**DESCRIPTION OF THE TASK**:
Repeat the data verbatim.
***
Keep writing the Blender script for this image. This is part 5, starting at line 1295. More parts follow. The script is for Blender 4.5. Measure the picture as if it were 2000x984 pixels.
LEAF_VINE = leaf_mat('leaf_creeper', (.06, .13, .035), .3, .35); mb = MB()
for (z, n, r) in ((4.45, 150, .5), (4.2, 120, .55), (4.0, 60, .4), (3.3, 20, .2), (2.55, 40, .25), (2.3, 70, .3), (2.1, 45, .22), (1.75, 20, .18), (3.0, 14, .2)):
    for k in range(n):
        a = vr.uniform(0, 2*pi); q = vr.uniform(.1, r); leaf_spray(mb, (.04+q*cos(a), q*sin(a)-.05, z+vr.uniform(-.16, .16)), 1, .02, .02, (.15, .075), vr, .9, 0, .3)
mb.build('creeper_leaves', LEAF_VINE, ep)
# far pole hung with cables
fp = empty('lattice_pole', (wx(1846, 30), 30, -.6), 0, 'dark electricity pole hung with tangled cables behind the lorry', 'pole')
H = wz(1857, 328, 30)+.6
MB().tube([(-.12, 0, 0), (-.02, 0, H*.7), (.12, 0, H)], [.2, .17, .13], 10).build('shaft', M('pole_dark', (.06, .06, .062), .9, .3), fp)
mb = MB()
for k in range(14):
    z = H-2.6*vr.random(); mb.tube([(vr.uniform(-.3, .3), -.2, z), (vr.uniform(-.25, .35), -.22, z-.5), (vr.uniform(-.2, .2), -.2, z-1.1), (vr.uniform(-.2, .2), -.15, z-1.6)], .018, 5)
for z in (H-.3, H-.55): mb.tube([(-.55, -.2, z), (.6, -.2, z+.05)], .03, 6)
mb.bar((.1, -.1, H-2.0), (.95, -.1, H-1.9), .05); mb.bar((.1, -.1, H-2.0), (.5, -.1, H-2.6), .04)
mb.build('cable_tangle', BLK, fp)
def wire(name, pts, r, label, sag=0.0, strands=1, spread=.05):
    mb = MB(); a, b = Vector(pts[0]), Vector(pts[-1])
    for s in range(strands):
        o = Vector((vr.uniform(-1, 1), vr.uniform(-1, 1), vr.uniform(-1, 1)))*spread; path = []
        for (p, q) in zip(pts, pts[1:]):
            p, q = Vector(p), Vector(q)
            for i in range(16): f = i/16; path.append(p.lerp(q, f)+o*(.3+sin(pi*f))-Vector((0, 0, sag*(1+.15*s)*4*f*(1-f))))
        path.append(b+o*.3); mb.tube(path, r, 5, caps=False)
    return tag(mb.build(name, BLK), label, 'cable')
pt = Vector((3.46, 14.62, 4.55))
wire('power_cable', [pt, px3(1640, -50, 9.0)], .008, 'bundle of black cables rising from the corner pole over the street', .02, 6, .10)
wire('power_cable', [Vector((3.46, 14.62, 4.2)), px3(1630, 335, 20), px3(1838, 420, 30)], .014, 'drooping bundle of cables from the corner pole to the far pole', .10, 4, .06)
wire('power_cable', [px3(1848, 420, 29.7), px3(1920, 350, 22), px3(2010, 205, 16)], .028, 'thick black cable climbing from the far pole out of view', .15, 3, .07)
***
**SOLVED EXERCISE**:
Keep writing the Blender script for this image. This is part 5, starting at line 1295. More parts follow. The script is for Blender 4.5. Measure the picture as if it were 2000x984 pixels.
LEAF_VINE = leaf_mat('leaf_creeper', (.06, .13, .035), .3, .35); mb = MB()
for (z, n, r) in ((4.45, 150, .5), (4.2, 120, .55), (4.0, 60, .4), (3.3, 20, .2), (2.55, 40, .25), (2.3, 70, .3), (2.1, 45, .22), (1.75, 20, .18), (3.0, 14, .2)):
    for k in range(n):
        a = vr.uniform(0, 2*pi); q = vr.uniform(.1, r); leaf_spray(mb, (.04+q*cos(a), q*sin(a)-.05, z+vr.uniform(-.16, .16)), 1, .02, .02, (.15, .075), vr, .9, 0, .3)
mb.build('creeper_leaves', LEAF_VINE, ep)
# far pole hung with cables
fp = empty('lattice_pole', (wx(1846, 30), 30, -.6), 0, 'dark electricity pole hung with tangled cables behind the lorry', 'pole')
H = wz(1857, 328, 30)+.6
MB().tube([(-.12, 0, 0), (-.02, 0, H*.7), (.12, 0, H)], [.2, .17, .13], 10).build('shaft', M('pole_dark', (.06, .06, .062), .9, .3), fp)
mb = MB()
for k in range(14):
    z = H-2.6*vr.random(); mb.tube([(vr.uniform(-.3, .3), -.2, z), (vr.uniform(-.25, .35), -.22, z-.5), (vr.uniform(-.2, .2), -.2, z-1.1), (vr.uniform(-.2, .2), -.15, z-1.6)], .018, 5)
for z in (H-.3, H-.55): mb.tube([(-.55, -.2, z), (.6, -.2, z+.05)], .03, 6)
mb.bar((.1, -.1, H-2.0), (.95, -.1, H-1.9), .05); mb.bar((.1, -.1, H-2.0), (.5, -.1, H-2.6), .04)
mb.build('cable_tangle', BLK, fp)
def wire(name, pts, r, label, sag=0.0, strands=1, spread=.05):
    mb = MB(); a, b = Vector(pts[0]), Vector(pts[-1])
    for s in range(strands):
        o = Vector((vr.uniform(-1, 1), vr.uniform(-1, 1), vr.uniform(-1, 1)))*spread; path = []
        for (p, q) in zip(pts, pts[1:]):
            p, q = Vector(p), Vector(q)
            for i in range(16): f = i/16; path.append(p.lerp(q, f)+o*(.3+sin(pi*f))-Vector((0, 0, sag*(1+.15*s)*4*f*(1-f))))
        path.append(b+o*.3); mb.tube(path, r, 5, caps=False)
    return tag(mb.build(name, BLK), label, 'cable')
pt = Vector((3.46, 14.62, 4.55))
wire('power_cable', [pt, px3(1640, -50, 9.0)], .008, 'bundle of black cables rising from the corner pole over the street', .02, 6, .10)
wire('power_cable', [Vector((3.46, 14.62, 4.2)), px3(1630, 335, 20), px3(1838, 420, 30)], .014, 'drooping bundle of cables from the corner pole to the far pole', .10, 4, .06)
wire('power_cable', [px3(1848, 420, 29.7), px3(1920, 350, 22), px3(2010, 205, 16)], .028, 'thick black cable climbing from the far pole out of view', .15, 3, .07)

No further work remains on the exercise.